- Task
Only the lines from the start of the data below through the line that contains "make_sign()" are to be copied, exactly and without pictures.

--- BEGIN Given data ---

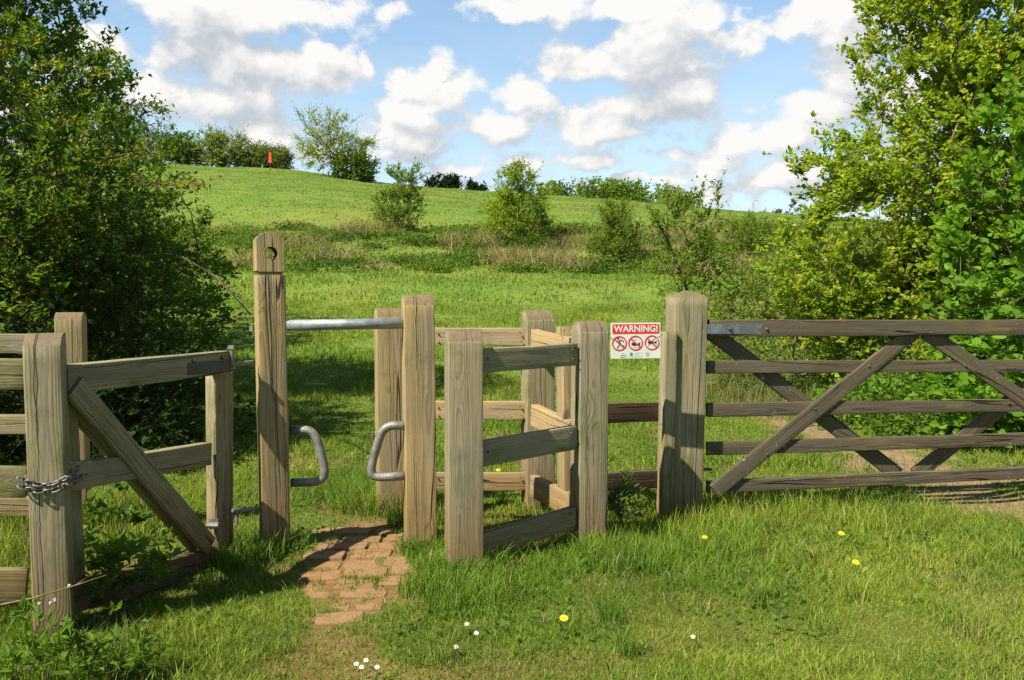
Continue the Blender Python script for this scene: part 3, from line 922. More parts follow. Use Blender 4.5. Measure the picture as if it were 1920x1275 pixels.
    poly([(1183.5+3*math.cos(a), 664+3.4*math.sin(a)) for a in [2*math.pi*k/16 for k in range(16)]], -.0030, green, 'logo')
    poly([(1214+4*math.cos(a), 664+4.6*math.sin(a)) for a in [2*math.pi*k/16 for k in range(16)]], -.0030, pale, 'logo')
    strokes([(1189, 662, 1205, 661.6), (1189, 665.5, 1197, 665.3), (1177, 669, 1205, 668.6)], -.0030, pale, 'small_print', .0022)
    strokes([(1163, 666.5, 1173, 666.2), (1162.5, 670, 1173, 669.6)], -.0030, flat_mat('sign_grey_ink', (.16, .17, .17)), 'small_print', .0032)
    strokes([(1165.5, 664, 1168, 661), (1168, 661, 1171.5, 664.5)], -.0030, pale, 'logo', .0020)
    # wire ties to the posts on either side
    m = MB(); m.tube([(X(1147.5), -.004, Z(634)), (X(1143), .0, Z(632)), (X(1136), .02, Z(629))], .0018, 6); m.build('wire_tie', M_STRAP, s); m = MB()
    m.tube([(X(1234.5), -.004, Z(632)), (X(1240), .0, Z(629)), (X(1246), .05, Z(628))], .0018, 6)
    m.build('wire_tie', M_STRAP, s)
make_sign()

# ------------------------------------------------------------------ paving
M_PAVE, t, out = new_mat('red_brown_pavers')
geo = t.node('ShaderNodeNewGeometry'); pos = geo.outputs['Position']; rp = geo.outputs['Random Per Island']
n1 = t.noise(pos, 9, 5, .65); n2 = t.noise(pos, 60, 4, .7)
c = t.mix(t.ramp(n1, .3, .7), (.37, .215, .10), (.27, .15, .068))
c = t.mix(t.ramp(rp, 0, 1, 0, .35, False), c, (.34, .235, .14))
c = t.mix(t.ramp(n2, .55, .72, 0, .6), c, (.13, .068, .036))
c = t.mix(t.ramp(t.noise(pos, 4.5, 5, .7), .52, .66, 0, .5), c, (.27, .17, .085))
principled(t, out, c, .9, normal=bump(t, t.math('ADD', n2, t.math('MULTIPLY', n1, 2)), .004), spec=.15)
def paving():
    mb = MB(); rs = random.Random(5)
    y = 3.70; row = 0
    while y < 5.25:
        rh = .150+rs.uniform(-.012, .012)
        cx = np.interp(y, [3.7, 4.0, 4.5, 5.3], [-.80, -.78, -.83, -1.05]); wd = np.interp(y, [3.7, 3.95, 4.4, 4.9, 5.3], [.20, .40, .60, .56, .42])
        x = cx-wd/2
        while x < cx+wd/2-.04:
            ww_ = rs.choice([.21, .24, .24, .14]); ww_ = min(ww_, cx+wd/2-x+.03)
            th = .12-.2*(y-4.2)+rs.uniform(-.09, .09)
            M = Matrix.Translation((x+ww_/2+rs.uniform(-.012, .012), y+rh/2+(x-cx)*.12+rs.uniform(-.012, .012), -.004+tz(x, y)+rs.uniform(-.006, .003))) @ Matrix.Rotation(th*.6, 4, 'Z') @ Matrix.Rotation(rs.uniform(-.03, .03), 4, 'X') @ Matrix.Rotation(rs.uniform(-.03, .03), 4, 'Y')
            a, b = ww_/2-.006, rh/2-.006
            nn_ = 7; vs = []; 
            ring0 = []
            N = 20
            for lvl, (s, z) in enumerate(((1.0, -.04), (1.0, -.003), (.96, .003), (.6, .004), (.0, .004))):
                for k in range(N):
                    an = 2*math.pi*k/N+.16; cxx, sy = math.cos(an), math.sin(an)
                    q = max(abs(cxx), abs(sy)); u, v_ = cxx/q, sy/q
                    rr = 1-.05*(abs(u*v_))
                    jit = 1+.025*mn.noise(Vector((x*9+u*2, y*9+v_*2, 0)))
                    vs.append(M @ Vector((a*u*rr*s*jit, b*v_*rr*s*jit, z+.002*mn.noise(Vector((x*20+u*s*2, y*20+v_*s*2, 3))))))
            fs = [(l*N+k, l*N+(k+1) % N, (l+1)*N+(k+1) % N, (l+1)*N+k) for l in range(4) for k in range(N)]
            mb.add(vs, fs)
            x += ww_+.006
        y += rh+.004; row += 1
    o = mb.build('paved_path', M_PAVE, None, False); tag(o, kind='structure')
paving()

# ------------------------------------------------------------------ grass
POSTXY = [(v[0].x, v[0].y, v[2]) for v in POSTS.values()]+[(Bm.x, Bm.y, ww)]
def blades(pos, h, wd, lean, col, tipcol=None, seg2=True):
    n = len(pos); yaw = RNG.uniform(0, 2*np.pi, n); ld = RNG.uniform(0, 2*np.pi, n)
    s = np.stack([np.cos(yaw), np.sin(yaw), np.zeros(n)], 1)*wd[:, None]*.5
    d = np.stack([np.cos(ld), np.sin(ld), np.zeros(n)], 1)*(lean*h)[:, None]
    up = np.zeros((n, 3)); up[:, 2] = 1
    hz = h*np.sqrt(np.clip(1-(lean*.75)**2, .08, 1))
    b0 = pos-s; b1 = pos+s
    mid = pos+d*.30+up*(hz*.58)[:, None]; m0 = mid-s*.75; m1 = mid+s*.75
    tip = pos+d+up*hz[:, None]
    V = np.stack([b0, b1, m1, m0, tip], 1).reshape(-1, 3)
    i = np.arange(n)*5
    q = np.stack([i, i+1, i+2, i+3], 1); tr = np.stack([i+3, i+2, i+4], 1)
    tipcol = col if tipcol is None else tipcol
    C = np.stack([col, col, col, col, tipcol], 1).reshape(-1, 3)
    return V, q, tr, C
def join(parts):
    Vs, Qs, Ts, Cs = [], [], [], []; o = 0
    for V, q, tr, C in parts:
        Vs.append(V); Qs.append(q+o); Ts.append(tr+o); Cs.append(C); o += len(V)
    return np.concatenate(Vs), [np.concatenate(Qs), np.concatenate(Ts)], np.concatenate(Cs)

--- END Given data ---

- Solved exercise
Continue the Blender Python script for this scene: part 3, from line 922. More parts follow. Use Blender 4.5. Measure the picture as if it were 1920x1275 pixels.
    poly([(1183.5+3*math.cos(a), 664+3.4*math.sin(a)) for a in [2*math.pi*k/16 for k in range(16)]], -.0030, green, 'logo')
    poly([(1214+4*math.cos(a), 664+4.6*math.sin(a)) for a in [2*math.pi*k/16 for k in range(16)]], -.0030, pale, 'logo')
    strokes([(1189, 662, 1205, 661.6), (1189, 665.5, 1197, 665.3), (1177, 669, 1205, 668.6)], -.0030, pale, 'small_print', .0022)
    strokes([(1163, 666.5, 1173, 666.2), (1162.5, 670, 1173, 669.6)], -.0030, flat_mat('sign_grey_ink', (.16, .17, .17)), 'small_print', .0032)
    strokes([(1165.5, 664, 1168, 661), (1168, 661, 1171.5, 664.5)], -.0030, pale, 'logo', .0020)
    # wire ties to the posts on either side
    m = MB(); m.tube([(X(1147.5), -.004, Z(634)), (X(1143), .0, Z(632)), (X(1136), .02, Z(629))], .0018, 6); m.build('wire_tie', M_STRAP, s); m = MB()
    m.tube([(X(1234.5), -.004, Z(632)), (X(1240), .0, Z(629)), (X(1246), .05, Z(628))], .0018, 6)
    m.build('wire_tie', M_STRAP, s)
make_sign()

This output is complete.